2009-09-17 21:19:44 | 映画(日本 1989年以降)

大阪の南部岸和田のだんじりまつりの季節となった。荒々しい岸和田の男たちの偶像を描いた作品に岸和田少年愚連隊がある。井筒監督得意の不良少年物である。昭和の匂いがぷんぷんする岸和田の町をロケして、全編ケンカに明け暮れる少年たちを描く。「パッチギ」のような変な思想性がなく楽しく見れる。

時は昭和49年の岸和田。中学3年の岡村隆史と矢部浩之はケンカに明け暮れていた。学校内の勢力争い。他校との仕返しの繰り返しである。一言で言うとそれに尽きるストーリーだ。韓国映画とはまた違う暴力描写だ。中学からケンカに明け暮れ、高校もまともに通わず中退していく。そして裁判所に何度も何度も親と一緒に言い訳しに行く。そういうアウトローの世界を描く。

平成のはじめに大阪に転勤した。何もわからないところへの異動は不安だった。しかも、最初の担当エリアが堺より南の大阪南部であった。南海電車沿線の高石、泉大津、貝塚、岸和田、泉佐野といった地名はどれもこれもはじめて聞く地名であった。岸和田は大阪難波と和歌山のだいたい中間くらいのところだ。野球の清原の出身地でもある。そこでいろんな人と知り合った。この映画に出てくる人たちと同じ匂いを持った人たちだ。どちらかというとサラリーマン社会でなく、勉強一生懸命やって、それで偉くなってという人たちよりも、難しいことは言わず、だんじり祭りに命を描け、この町が大好きで、楽しく生きている人たちが多かった。その方が人間幸せなのかもしれない。映画の登場人物をみると、いかにも大阪南部と思われる人たちが多くうれしくなった。

1975年と最初画面に出てくるので、途中もしかして時代考証が間違っているのでは?と思ってしまった。キャロルのコンサートのチケットの話が出てくるからだ。キャロルは75年の春に解散したはずなのに、だんじりが終わった75年秋が舞台設定のこの映画ではおかしいな?と思った。でも最後の最後になって74年の秋からスタートする話だというのがわかった。繰り返し流れるアンルイスの「グッバイマイラブ」は74年の夏のはずだった。それでも突っ張り男たちのファッションは、あの当時はやったブランドワンポイントを基調にしたそれだし、大河内奈々子もあの当時に一番男に好かれそうな雰囲気を出していた。

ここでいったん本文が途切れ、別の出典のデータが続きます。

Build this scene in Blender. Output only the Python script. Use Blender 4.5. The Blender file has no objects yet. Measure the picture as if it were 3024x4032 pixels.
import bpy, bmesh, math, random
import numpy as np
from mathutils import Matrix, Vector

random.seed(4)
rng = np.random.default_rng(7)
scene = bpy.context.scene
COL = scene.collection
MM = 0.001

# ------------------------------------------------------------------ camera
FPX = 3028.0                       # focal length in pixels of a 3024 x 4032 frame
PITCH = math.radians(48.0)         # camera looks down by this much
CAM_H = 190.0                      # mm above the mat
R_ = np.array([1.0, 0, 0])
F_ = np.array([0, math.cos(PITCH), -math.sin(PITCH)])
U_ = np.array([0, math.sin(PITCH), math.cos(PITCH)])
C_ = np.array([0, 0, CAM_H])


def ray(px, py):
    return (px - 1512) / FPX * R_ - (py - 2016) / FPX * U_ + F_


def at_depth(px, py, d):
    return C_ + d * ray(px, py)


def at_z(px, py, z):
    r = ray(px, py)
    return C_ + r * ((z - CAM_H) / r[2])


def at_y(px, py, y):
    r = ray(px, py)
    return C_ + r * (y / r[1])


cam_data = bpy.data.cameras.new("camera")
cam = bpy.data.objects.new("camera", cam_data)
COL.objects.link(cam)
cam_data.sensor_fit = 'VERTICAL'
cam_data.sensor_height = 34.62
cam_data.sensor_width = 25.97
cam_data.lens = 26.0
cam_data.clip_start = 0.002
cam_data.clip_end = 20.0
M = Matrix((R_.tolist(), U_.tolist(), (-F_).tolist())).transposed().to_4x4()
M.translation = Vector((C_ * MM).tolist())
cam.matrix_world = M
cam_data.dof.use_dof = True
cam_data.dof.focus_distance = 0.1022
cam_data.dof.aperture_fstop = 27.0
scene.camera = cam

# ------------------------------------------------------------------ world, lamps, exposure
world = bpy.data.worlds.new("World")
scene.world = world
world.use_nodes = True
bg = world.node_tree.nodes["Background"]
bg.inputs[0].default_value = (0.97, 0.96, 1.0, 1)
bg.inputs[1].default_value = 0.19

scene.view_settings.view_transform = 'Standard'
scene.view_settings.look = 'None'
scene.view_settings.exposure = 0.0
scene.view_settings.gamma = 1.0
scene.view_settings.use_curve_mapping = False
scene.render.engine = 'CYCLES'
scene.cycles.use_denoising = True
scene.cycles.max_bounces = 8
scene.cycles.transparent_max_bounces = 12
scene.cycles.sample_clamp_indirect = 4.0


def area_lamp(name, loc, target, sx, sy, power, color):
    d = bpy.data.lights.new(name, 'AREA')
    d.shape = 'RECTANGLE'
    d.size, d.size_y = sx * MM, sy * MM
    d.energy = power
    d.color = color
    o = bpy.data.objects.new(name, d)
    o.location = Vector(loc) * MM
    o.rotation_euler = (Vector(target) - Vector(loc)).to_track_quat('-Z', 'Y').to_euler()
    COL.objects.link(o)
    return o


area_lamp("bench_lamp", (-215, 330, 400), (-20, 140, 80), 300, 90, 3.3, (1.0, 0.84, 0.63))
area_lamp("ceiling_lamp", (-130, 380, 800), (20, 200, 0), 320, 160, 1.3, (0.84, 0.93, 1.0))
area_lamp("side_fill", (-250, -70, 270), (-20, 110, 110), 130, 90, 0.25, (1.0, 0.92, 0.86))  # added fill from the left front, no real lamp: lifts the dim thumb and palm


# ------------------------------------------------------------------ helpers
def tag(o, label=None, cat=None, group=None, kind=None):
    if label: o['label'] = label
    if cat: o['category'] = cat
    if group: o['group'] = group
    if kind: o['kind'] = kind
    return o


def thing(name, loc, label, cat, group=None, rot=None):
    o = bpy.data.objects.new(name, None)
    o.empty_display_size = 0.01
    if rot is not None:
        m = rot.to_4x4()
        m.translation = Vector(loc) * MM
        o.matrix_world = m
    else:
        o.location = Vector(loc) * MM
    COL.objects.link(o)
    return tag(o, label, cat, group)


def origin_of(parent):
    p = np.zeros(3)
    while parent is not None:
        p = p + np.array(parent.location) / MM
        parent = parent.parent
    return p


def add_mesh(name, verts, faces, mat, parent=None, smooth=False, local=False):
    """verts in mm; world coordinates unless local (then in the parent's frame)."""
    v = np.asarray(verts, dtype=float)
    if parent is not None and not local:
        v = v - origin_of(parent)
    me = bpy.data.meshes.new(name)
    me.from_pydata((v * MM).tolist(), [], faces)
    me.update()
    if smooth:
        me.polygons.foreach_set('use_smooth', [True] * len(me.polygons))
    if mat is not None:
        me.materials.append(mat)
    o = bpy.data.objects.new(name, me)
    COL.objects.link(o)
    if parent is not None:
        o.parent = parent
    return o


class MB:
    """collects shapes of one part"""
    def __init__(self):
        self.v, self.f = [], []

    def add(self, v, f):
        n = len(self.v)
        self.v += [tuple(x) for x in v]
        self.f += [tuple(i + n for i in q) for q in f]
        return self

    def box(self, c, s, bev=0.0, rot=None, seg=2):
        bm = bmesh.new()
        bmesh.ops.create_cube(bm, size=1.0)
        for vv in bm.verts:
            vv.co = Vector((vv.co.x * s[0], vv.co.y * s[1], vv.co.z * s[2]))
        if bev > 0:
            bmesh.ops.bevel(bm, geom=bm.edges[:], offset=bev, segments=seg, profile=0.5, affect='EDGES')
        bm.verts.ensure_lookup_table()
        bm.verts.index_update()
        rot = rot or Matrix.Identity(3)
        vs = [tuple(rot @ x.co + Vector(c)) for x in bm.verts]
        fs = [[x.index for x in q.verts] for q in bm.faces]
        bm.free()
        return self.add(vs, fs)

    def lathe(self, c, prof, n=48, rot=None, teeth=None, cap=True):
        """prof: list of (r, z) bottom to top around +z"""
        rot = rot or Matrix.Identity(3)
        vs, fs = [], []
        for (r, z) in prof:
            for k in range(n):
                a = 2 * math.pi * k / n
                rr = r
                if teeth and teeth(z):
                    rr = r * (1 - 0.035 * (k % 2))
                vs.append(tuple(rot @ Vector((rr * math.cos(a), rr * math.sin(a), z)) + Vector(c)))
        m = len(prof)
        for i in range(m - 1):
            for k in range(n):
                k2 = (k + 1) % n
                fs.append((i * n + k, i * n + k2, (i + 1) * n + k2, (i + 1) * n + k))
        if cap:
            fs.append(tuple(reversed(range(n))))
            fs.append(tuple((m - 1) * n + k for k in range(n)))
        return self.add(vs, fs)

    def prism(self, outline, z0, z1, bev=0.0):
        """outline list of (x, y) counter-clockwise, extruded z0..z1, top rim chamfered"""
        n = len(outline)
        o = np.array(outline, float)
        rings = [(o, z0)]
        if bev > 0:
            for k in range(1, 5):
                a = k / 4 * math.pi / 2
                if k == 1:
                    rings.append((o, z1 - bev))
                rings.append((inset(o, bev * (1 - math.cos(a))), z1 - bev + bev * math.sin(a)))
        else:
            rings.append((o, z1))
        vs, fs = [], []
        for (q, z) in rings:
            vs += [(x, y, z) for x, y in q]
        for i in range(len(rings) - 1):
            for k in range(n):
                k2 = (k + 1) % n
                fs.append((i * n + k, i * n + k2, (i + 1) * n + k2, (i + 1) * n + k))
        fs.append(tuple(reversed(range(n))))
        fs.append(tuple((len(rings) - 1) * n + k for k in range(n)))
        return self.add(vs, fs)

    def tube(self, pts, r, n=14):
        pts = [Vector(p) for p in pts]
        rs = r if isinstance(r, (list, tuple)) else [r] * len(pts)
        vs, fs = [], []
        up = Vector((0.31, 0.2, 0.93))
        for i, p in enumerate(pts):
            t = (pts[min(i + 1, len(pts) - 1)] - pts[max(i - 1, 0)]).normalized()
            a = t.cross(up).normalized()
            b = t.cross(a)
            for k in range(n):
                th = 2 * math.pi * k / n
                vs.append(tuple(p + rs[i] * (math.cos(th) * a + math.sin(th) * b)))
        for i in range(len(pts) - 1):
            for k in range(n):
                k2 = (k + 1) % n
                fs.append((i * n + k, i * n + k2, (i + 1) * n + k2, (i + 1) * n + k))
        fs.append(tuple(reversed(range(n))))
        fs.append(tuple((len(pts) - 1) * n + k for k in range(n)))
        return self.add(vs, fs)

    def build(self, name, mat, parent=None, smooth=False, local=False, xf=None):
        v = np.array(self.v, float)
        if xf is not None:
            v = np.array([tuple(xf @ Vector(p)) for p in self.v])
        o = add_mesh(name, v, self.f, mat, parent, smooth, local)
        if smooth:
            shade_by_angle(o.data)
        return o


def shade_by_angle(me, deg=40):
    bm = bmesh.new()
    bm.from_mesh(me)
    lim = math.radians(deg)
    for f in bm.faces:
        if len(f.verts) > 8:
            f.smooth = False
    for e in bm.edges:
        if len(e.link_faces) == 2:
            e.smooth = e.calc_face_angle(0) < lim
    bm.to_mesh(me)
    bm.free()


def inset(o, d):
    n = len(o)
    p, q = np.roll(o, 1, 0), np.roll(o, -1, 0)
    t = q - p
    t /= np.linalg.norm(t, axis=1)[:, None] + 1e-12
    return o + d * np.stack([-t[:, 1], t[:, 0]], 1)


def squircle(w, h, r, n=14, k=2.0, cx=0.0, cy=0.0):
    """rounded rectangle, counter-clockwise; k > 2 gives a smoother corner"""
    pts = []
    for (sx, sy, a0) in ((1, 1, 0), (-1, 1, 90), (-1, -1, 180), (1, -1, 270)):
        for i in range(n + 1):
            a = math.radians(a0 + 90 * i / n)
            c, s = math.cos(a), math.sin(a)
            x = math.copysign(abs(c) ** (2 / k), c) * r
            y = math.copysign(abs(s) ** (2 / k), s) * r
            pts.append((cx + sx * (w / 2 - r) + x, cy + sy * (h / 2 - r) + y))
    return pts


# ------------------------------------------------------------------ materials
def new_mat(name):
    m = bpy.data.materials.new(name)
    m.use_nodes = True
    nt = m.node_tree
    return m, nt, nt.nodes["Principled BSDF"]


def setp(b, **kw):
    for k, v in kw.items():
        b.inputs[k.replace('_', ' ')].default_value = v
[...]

井筒監督はやられたらやり返すツッパリ話が得意だ。「パッチギ」は一世を風靡した在日朝鮮学校と日本の高校生との戦いをうまく描いていた。ただ、最初の「パッチギ」はまともだったが、続作ではあまりに思想性が強すぎて非常にいやな感じがした。井筒監督に誤った思想が植えついている気がした。この映画はそういうのがない。もっと思想なんて持たずにシンプルにやってくれればいいのにと思ってしまうのは私だけだろうか??